The Australian innovation in Google's new quantum chip

A quantum computing innovation developed by researchers at the University of Sydney is being used in Google’s latest quantum chip, called Willow.


Image credit: Google

A quantum computing innovation developed by researchers at the University of Sydney is being used in Google’s latest quantum chip, called Willow.

The processor, which was unveiled by the tech giant in December, utilises a breakthrough in error correction which can improve the performance of quantum devices.

The technology was formally detailed in 2021 when researchers in Australia — including a then-21-year-old student — shared a new type of “surface code”, which is used to prevent errors in complex quantum systems.

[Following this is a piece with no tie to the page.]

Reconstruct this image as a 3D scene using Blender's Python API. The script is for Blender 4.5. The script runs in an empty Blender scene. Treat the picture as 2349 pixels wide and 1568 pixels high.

The code, which the team dubbed the “XZZX” code, made international headlines at the time, with Amazon Web Services (AWS) promising to use it in its quantum computing labs.

Google has since implemented the code to reduce “a very common type of noise” in Willow, according to the University of Sydney’s Professor Stephen Bartlett, who was part of the team behind the XZZX research.

“They are really pushing the state of the art in demonstrating error correction,” he told Information Age.

The undergrad and the innovation

Pablo Bonilla was a 21-year-old undergraduate science student when he helped develop the XZZX code with Bartlett and other researchers at the University of Sydney.

The novel science which Bonilla pioneered, according to Bartlett, involved modifying standard surface code so that it can “correct very efficiently for the dominant source of errors, and spend fewer resources on correcting very rare errors”.

Google, which used “ZXXZ” surface code in Willow — essentially the same as XZZX, but written differently — has used variants of the code since 2019 but integrated the Australian research to improve its circuits’ ability to reduce noise, Information Age understands.